The Shemitah mirrors the weekly Shabbat on the calendar scale: six days of work, then Shabbat; six years of cultivation, then Shemitah. Leviticus 25:2: “When you come into the land that I give you, the land shall keep a Sabbath to the LORD.” The land is given by God; it belongs to God; it keeps God’s Sabbath. The farmer who works the land during the Shemitah is working God’s land during its divinely mandated rest — analogous to the worker who ignores the weekly Shabbat.
The Land Belongs to God — Theology of the Shemitah
Leviticus 25:23: “The land shall not be sold in perpetuity, for the land is mine. For you are strangers and sojourners with me.” This verse, appearing in the Jubilee (Yovel) passage but applying equally to the Shemitah framework, states the foundational premise: the land belongs to God, not to the farmer. The farmer is a tenant, a sojourner, a steward. The six years of cultivation are a privilege granted by God; the seventh year is God’s year, when God’s land rests as God commands.
This theology of land-as-divine-possession has economic consequences as significant as the agricultural ones. The Shemitah and Jubilee legislation (Lev 25–27) constitutes a comprehensive economic reset: the seventh year releases debts (Deuteronomy 15:1: “At the end of every seven years you shall grant a release”), the fiftieth year (Jubilee) returns ancestral lands to their original owners. The land’s rest is embedded in an economic framework that prevents permanent concentration of land and wealth. The Shemitah is not merely a farming practice — it is the annual expression of an economic theology grounded in God’s ownership of the land and the provisional nature of human possession.
What Grows in the Seventh Year — Sefichin and Kedushat Shevi’it
During the Shemitah year, the land is not empty — crops may still grow spontaneously from the previous year’s seeds. These spontaneous growths (sefichin) have a special status: kedushat shevi’it (Shemitah holiness). They belong to all equally — the owner of the field may not treat them as private property. Leviticus 25:6: “The Sabbath of the land shall provide food for you, for yourself and for your male and female slaves and for your hired worker and the sojourner who lives with you.” The land’s Sabbath does not mean starvation — God promises adequate food from the sixth year’s crop and from what grows spontaneously. But the mode of food production changes radically: from cultivation and ownership to gathering and sharing.

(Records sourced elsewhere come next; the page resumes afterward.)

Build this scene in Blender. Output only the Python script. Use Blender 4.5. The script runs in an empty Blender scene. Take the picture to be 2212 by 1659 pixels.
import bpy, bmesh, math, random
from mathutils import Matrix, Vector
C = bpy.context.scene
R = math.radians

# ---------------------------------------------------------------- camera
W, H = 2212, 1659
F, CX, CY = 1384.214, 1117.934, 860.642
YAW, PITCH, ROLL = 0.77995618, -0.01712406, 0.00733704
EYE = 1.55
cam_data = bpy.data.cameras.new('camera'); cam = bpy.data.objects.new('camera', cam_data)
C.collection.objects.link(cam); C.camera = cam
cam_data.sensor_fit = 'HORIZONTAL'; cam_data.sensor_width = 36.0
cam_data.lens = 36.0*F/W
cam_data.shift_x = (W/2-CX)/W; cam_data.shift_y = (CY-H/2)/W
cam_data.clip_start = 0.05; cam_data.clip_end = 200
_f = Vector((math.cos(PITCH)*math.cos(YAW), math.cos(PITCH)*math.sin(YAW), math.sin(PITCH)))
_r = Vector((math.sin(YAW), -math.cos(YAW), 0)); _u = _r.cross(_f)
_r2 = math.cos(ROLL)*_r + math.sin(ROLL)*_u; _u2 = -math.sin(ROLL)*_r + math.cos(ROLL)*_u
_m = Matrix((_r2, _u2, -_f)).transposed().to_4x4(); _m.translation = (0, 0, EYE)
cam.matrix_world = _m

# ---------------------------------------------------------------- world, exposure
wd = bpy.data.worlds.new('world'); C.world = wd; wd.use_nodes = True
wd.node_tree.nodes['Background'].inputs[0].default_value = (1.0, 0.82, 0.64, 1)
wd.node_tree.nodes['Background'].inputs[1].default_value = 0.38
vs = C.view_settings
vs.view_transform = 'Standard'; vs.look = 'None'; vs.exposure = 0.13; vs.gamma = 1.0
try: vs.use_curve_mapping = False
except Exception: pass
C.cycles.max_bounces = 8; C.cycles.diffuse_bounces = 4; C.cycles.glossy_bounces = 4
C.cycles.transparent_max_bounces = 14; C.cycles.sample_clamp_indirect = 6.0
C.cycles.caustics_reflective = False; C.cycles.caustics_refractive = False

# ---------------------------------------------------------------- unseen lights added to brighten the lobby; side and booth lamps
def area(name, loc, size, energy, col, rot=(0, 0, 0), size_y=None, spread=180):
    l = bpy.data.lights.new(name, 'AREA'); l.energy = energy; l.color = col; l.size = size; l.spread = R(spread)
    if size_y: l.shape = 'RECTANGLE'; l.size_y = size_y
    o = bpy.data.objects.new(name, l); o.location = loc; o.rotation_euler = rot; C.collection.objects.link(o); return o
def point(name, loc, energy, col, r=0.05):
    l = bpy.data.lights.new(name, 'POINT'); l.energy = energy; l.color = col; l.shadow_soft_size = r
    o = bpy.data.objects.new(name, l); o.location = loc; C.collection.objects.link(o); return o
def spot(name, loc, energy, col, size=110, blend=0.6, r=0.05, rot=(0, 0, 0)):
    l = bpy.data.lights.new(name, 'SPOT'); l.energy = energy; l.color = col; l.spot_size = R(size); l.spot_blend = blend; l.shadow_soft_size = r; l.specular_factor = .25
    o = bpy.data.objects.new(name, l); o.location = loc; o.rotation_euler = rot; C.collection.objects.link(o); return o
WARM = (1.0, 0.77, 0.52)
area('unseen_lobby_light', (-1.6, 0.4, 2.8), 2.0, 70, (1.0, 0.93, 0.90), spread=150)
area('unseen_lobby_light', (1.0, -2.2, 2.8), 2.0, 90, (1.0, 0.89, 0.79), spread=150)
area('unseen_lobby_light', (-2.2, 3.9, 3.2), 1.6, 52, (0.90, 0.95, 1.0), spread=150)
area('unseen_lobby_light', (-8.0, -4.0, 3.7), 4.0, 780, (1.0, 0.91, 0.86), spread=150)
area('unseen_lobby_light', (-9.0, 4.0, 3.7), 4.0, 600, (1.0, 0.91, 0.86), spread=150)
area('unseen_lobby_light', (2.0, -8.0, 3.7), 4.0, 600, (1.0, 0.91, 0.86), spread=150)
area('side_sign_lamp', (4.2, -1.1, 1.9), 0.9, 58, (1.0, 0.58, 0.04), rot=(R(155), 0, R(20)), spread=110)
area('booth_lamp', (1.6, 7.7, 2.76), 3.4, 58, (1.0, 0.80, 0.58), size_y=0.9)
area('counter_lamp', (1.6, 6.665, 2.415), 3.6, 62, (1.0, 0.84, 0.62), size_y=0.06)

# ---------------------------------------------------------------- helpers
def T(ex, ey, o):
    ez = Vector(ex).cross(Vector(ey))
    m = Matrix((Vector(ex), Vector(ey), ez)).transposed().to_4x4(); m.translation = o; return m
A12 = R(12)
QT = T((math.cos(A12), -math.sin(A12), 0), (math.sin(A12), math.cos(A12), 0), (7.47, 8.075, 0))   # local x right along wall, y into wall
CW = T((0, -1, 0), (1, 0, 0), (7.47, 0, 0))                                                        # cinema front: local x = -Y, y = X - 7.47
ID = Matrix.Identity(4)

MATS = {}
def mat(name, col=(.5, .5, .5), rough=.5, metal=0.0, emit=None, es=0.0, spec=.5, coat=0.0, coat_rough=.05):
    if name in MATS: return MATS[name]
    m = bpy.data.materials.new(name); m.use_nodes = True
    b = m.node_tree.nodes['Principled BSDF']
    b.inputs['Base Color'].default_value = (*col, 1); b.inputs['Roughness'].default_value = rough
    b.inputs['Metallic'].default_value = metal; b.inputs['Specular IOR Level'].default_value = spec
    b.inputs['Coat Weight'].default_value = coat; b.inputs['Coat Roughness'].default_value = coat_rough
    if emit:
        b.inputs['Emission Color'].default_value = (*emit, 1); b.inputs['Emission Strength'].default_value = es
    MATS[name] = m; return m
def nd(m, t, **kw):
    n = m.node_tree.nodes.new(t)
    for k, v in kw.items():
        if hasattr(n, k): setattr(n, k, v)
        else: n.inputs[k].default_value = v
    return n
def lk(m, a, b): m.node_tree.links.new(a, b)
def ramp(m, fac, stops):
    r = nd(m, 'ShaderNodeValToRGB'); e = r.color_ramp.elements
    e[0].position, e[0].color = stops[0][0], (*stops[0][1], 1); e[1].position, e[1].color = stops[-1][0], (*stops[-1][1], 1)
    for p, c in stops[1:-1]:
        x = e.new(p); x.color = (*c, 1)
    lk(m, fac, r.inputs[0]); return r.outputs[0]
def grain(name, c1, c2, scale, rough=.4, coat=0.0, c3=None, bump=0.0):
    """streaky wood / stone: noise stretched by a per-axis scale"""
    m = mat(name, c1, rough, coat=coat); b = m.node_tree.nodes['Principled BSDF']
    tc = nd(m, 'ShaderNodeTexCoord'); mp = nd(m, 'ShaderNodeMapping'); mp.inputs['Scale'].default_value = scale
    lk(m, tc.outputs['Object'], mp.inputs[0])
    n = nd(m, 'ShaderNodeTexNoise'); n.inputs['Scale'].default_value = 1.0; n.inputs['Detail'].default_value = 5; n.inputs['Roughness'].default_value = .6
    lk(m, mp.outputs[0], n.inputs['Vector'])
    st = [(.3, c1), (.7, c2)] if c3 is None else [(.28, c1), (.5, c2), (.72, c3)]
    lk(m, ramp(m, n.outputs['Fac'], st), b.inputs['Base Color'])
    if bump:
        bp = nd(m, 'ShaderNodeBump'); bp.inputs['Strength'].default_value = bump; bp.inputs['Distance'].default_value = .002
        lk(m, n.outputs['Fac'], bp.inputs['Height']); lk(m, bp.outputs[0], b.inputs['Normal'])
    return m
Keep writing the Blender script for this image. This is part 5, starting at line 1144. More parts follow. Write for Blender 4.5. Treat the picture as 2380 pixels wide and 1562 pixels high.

The Shemitah year creates a temporary suspension of the economic order built around land ownership and cultivation. For one year in seven, the land’s produce is not anyone’s private property; it belongs to all who come and take from it. This temporary suspension serves as an annual reminder: the land is not ultimately yours. Your claim to it is real but provisional. For this one year, the land returns to its primordial state — uncultivated, open to all, belonging to God.